Trails and Trials

We were in the Sherwood Forest area – in a Cabin in the Woods, no less, cure suspenseful music – and I was struck by several things. One was a Priceless Wildlife Moment (PWM) – a male skylark sitting on a hedge singing his testosterone pumped little heart out in an achingly beautiful way. I’ve never seen one except as a speck high in the sky – trying to distract me in the mistaken belief I was an egg predator – so to have one at arm’s length was a real treat.

Secondly, I have never seen so many places advertising archery. Obvious I know, but it seems that if you are a tourist to Robin Hood country you have get your longbow out and have a go.

The main reason for being there was to spend part of Saturday night running through Sherwood Forest in tights. I even enjoyed parts of it. Thankfully these were running tights although it is true I was wearing a fancy dress knight’s surcoat and surrounded by a plethora of men and women in Lincoln green. I have previously done one of these obstacle strewn night runs at Hambleton near Henley and found it tiring but entertaining in an adventurous sort of way. Probably takes me back at heart to live role-playing back at University on Shotover Common near Oxford, dressing up, running through woods being ridiculous and getting back lacerated by trees and tumbles. Yes, much the same. However, thankfully this event was all over by eight rather than starting at two AM and finishing just as things were starting to get light.

But it did cause me to learn a few things about my fellow man (and woman).

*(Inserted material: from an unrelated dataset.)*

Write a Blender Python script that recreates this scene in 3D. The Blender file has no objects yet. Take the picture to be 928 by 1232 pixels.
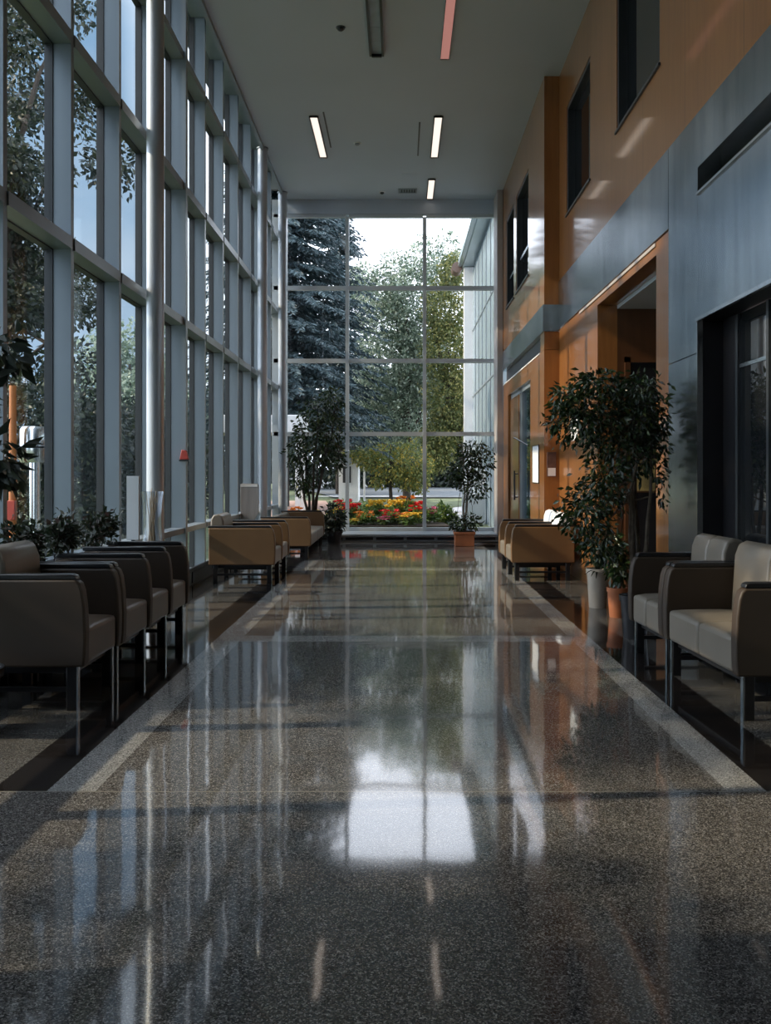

  1. In adversity, up to a point at least, we suddenly start to work together and look after each other. I’ve done a lot of races but in the dark and the mud you start helping complete strangers over obstacles, checking they are OK (in a way most people would never do on a city street) and trusting those strangers to lead you through the dark. Although, of course, afterwards no one will admit to anything.
  2. Having said all that in praise of my fellow (wo)man there are always ones that don’t play the game. In the case of Saturday, one idiot that insisted on pushing past everyone while we going through a thicket which clearly had to be done single file. Funnily enough this bloke had “Peanut” on the back of his shirt, which I assume was a reference to the size of his brain.
  3. If you are going to do a run that all the advertising material tells you – nay, promotes – that you will get muddy and wet, an onsie is probably not the right costume for you. Lounging and student fundraising activities only.
  4. Swimming up to your neck in mud -because they force you down into it under a camouflage net – is only fun when you can get straight out of your clothes and into a hot bath. Continuing to have to run just makes it unpleasant and harder to get over or under obstacles as your hands are covered in gunk and your costume has doubled in weight (see onsie comment above).
  5. While my marathon training is helping with fitness and strength, I learned I was about as flexible as the logs I was throwing myself over, resulting in several embarrassing and painful thumps as I hit the ground heavily (again, in a very log inspired fashion).
  6. Right at the end the organisers had kept the worst until last – a slippery climbing wall with knotted ropes. Having completely failed at the first attempt I had to calm down and reassess strategy. I made it over the second time having changed ropes and realised thanks to the shouted encouragement of the wife and others that the way of climbing these things in counter-intuitive, as you have to lean back away from the top of the wall and haul yourself up kind of reverse abseil. How many times in life do you both (1) have to reassess in the light of failure and try a different approach and (2) the correct approach is not what you think it should be but looks perfectly clear in retrospect? That’s a lot of my life echoed in five grimy and frustrating minutes.